───── Dataset
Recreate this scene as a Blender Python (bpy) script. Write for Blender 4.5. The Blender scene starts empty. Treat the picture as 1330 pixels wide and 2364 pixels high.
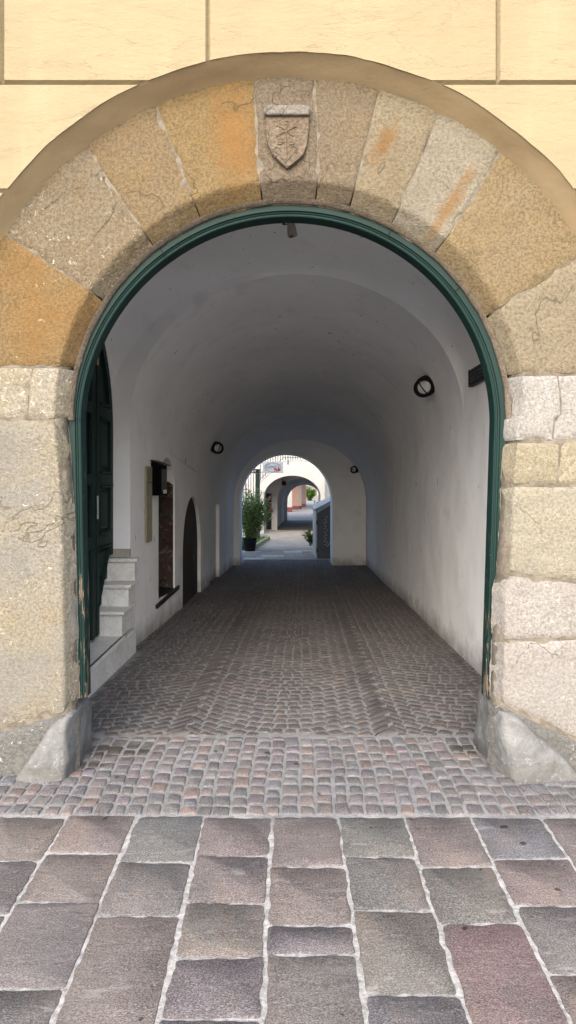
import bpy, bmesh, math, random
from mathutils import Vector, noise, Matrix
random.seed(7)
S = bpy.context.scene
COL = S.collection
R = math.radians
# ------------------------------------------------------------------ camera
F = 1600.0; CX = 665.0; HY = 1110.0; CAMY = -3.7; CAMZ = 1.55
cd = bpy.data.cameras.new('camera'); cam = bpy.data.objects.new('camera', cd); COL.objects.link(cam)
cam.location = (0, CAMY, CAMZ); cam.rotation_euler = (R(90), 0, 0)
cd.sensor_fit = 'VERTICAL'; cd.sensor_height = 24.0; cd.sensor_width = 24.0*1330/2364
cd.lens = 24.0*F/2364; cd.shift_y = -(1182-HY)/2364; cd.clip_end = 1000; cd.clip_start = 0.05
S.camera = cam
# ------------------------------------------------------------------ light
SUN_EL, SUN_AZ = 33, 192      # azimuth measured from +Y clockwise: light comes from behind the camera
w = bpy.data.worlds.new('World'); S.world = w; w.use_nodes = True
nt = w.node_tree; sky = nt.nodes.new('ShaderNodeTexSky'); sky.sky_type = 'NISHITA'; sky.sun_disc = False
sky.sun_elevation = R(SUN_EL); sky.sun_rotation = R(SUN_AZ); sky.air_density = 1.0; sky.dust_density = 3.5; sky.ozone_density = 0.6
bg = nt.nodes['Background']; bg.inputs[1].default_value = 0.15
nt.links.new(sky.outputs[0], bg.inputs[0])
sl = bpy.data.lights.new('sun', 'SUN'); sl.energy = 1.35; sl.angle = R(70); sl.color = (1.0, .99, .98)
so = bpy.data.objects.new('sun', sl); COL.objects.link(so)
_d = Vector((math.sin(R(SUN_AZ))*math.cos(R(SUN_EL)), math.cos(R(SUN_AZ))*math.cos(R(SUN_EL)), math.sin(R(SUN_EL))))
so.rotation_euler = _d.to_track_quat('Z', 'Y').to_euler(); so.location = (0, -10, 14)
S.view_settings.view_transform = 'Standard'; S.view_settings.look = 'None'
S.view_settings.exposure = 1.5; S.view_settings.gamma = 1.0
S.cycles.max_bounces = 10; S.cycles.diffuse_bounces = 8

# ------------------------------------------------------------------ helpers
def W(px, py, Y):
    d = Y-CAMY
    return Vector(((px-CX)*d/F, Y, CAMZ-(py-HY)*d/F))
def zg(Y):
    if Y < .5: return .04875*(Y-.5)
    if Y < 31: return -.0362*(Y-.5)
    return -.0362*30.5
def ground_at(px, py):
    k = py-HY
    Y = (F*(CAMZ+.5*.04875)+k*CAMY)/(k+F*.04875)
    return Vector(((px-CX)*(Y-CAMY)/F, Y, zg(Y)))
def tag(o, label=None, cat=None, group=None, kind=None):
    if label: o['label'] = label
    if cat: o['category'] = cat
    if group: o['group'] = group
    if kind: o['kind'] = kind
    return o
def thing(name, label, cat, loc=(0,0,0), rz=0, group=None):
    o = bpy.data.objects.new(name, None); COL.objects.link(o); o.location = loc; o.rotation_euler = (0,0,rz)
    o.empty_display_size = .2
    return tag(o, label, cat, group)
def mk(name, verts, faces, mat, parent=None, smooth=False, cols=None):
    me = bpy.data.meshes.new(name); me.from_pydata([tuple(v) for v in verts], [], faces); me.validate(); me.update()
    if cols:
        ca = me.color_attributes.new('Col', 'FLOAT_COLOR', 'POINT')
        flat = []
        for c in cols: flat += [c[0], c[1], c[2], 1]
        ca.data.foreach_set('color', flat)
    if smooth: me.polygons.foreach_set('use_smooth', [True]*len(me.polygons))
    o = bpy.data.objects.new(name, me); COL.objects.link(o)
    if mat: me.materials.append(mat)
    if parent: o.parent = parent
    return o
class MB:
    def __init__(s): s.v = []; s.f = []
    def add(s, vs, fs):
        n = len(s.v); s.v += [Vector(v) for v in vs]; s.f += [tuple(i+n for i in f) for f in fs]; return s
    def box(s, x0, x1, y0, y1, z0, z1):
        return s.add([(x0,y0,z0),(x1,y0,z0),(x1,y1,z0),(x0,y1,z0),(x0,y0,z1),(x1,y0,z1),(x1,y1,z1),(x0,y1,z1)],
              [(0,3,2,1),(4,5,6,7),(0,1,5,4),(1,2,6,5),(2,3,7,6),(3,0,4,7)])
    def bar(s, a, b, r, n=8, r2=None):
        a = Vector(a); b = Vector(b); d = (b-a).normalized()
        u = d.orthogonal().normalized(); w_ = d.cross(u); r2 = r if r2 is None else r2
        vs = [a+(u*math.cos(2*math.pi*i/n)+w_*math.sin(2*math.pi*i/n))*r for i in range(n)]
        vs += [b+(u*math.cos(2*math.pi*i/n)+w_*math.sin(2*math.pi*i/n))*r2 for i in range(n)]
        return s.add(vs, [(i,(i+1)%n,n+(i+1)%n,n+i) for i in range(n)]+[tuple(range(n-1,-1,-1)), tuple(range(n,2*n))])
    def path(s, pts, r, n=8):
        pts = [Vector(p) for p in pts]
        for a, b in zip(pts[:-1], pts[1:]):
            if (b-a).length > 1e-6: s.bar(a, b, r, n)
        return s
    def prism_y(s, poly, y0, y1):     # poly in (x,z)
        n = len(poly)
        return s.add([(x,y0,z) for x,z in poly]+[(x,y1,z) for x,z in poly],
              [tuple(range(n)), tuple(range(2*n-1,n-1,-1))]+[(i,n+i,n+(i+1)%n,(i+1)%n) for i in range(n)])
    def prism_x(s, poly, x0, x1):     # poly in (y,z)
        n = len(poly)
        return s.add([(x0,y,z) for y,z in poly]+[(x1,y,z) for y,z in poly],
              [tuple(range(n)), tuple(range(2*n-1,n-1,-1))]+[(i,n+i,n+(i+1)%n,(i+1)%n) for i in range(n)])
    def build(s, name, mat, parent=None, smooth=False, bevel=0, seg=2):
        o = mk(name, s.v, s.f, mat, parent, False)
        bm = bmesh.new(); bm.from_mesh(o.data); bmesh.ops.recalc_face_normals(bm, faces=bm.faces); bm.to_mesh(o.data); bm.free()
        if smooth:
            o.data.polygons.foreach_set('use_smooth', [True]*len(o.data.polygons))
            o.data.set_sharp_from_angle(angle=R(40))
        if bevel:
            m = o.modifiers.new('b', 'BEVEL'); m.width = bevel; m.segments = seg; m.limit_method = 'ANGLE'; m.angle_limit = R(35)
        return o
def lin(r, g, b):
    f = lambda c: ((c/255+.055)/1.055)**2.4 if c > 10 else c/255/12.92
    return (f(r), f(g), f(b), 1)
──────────
───── Dataset
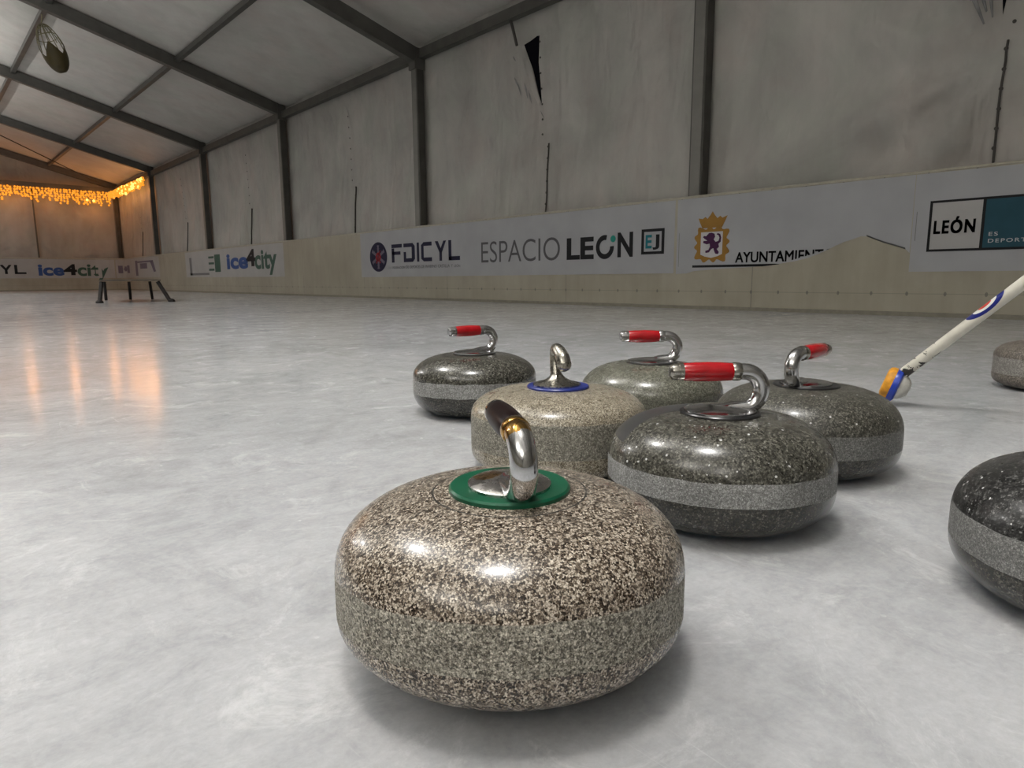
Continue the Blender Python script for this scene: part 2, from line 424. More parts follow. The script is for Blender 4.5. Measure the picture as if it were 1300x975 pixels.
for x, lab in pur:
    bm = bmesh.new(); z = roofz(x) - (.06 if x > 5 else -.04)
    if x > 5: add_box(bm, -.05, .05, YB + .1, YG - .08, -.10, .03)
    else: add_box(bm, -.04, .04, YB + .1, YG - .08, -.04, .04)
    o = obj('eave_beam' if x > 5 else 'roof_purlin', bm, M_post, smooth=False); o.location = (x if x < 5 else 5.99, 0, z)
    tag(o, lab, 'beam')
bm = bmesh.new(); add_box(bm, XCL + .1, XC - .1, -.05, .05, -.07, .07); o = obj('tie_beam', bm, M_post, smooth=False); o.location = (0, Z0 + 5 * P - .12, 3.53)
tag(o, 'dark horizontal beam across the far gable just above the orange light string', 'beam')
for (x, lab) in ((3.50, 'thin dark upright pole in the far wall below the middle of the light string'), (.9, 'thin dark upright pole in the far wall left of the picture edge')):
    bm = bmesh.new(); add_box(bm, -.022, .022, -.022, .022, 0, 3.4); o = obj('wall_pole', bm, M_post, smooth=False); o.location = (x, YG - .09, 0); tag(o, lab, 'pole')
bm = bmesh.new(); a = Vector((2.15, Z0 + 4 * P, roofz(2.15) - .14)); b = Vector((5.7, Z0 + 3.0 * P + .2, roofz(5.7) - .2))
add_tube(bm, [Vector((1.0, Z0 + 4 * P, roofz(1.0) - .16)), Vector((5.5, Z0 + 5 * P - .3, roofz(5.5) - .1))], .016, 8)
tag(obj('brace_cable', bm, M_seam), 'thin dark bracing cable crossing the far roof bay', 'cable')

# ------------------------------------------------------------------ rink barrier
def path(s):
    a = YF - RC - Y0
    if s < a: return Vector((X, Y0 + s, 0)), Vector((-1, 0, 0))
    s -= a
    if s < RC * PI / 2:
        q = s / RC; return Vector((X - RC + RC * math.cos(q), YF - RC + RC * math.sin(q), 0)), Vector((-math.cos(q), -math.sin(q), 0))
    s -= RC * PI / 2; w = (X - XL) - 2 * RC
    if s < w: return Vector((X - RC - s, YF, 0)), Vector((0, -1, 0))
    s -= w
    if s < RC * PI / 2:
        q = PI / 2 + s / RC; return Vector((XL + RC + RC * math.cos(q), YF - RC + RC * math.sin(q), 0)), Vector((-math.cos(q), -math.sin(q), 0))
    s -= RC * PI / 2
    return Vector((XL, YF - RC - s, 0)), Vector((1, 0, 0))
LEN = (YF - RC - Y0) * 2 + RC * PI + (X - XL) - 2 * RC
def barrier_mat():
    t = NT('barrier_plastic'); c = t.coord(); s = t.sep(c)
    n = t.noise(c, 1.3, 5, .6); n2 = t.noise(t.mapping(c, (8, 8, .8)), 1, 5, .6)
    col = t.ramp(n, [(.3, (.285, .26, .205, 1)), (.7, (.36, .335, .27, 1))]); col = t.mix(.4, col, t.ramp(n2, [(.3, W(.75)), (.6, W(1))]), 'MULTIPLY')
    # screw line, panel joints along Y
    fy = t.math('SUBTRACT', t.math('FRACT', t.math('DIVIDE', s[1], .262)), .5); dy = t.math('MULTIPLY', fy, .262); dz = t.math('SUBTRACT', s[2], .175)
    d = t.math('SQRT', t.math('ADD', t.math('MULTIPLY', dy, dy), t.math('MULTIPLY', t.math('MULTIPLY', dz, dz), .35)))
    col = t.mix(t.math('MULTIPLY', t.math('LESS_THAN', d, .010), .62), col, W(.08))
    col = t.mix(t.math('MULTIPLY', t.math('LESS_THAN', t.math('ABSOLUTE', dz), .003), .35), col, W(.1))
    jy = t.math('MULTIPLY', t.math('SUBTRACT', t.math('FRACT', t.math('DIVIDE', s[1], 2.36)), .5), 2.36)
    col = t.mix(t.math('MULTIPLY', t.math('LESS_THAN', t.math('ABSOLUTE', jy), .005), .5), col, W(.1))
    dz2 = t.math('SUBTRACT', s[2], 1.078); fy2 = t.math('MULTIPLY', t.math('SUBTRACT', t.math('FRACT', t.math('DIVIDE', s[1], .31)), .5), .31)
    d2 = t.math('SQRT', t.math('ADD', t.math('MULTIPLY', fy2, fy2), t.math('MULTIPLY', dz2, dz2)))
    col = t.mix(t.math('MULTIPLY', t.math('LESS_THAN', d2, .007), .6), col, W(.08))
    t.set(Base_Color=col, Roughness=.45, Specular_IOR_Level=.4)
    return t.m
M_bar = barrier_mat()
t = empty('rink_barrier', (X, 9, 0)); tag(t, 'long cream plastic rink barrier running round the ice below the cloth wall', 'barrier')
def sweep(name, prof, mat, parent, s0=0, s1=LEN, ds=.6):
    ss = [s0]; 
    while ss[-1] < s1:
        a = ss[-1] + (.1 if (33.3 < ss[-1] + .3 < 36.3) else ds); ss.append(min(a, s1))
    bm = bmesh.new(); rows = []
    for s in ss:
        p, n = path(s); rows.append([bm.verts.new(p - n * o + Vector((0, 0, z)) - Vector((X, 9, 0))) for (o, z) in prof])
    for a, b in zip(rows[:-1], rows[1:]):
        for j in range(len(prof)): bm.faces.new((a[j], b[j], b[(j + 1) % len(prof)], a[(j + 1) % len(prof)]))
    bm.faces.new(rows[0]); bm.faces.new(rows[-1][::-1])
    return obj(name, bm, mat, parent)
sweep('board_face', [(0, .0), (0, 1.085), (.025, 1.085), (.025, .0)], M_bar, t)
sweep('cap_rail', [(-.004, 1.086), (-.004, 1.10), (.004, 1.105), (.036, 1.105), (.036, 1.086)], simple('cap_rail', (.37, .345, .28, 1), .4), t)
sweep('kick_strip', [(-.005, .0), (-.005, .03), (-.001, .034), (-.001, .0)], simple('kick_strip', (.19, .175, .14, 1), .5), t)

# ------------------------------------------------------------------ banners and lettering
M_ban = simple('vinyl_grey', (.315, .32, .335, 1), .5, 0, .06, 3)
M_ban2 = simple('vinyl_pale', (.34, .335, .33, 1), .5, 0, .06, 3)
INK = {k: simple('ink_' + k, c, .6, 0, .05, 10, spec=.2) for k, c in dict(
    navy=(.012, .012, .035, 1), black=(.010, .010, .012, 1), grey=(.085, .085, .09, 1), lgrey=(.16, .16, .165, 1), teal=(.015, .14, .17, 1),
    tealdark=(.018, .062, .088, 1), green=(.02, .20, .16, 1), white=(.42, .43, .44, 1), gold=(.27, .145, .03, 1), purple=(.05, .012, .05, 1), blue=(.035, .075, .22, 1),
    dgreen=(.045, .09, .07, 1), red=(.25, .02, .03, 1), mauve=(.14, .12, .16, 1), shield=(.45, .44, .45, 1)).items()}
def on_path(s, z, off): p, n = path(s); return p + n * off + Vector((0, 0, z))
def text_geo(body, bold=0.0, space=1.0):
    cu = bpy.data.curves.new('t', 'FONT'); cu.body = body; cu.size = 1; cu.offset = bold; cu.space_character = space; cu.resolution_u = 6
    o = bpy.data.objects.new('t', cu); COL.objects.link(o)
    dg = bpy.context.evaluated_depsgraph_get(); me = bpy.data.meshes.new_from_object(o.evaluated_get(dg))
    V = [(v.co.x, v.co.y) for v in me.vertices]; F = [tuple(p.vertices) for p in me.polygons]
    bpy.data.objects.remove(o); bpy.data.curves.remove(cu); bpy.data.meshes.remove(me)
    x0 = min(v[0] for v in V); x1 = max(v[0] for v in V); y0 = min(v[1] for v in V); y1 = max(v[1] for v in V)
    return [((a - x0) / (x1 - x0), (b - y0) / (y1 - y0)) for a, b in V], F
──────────
● What the task asks
Gather each line of the listing that holds the string "scene".

● Solution
Recreate this scene as a Blender Python (bpy) script. Write for Blender 4.5. The Blender scene starts empty. Treat the picture as 1330 pixels wide and 2364 pixels high.
S = bpy.context.scene
Continue the Blender Python script for this scene: part 2, from line 424. More parts follow. The script is for Blender 4.5. Measure the picture as if it were 1300x975 pixels.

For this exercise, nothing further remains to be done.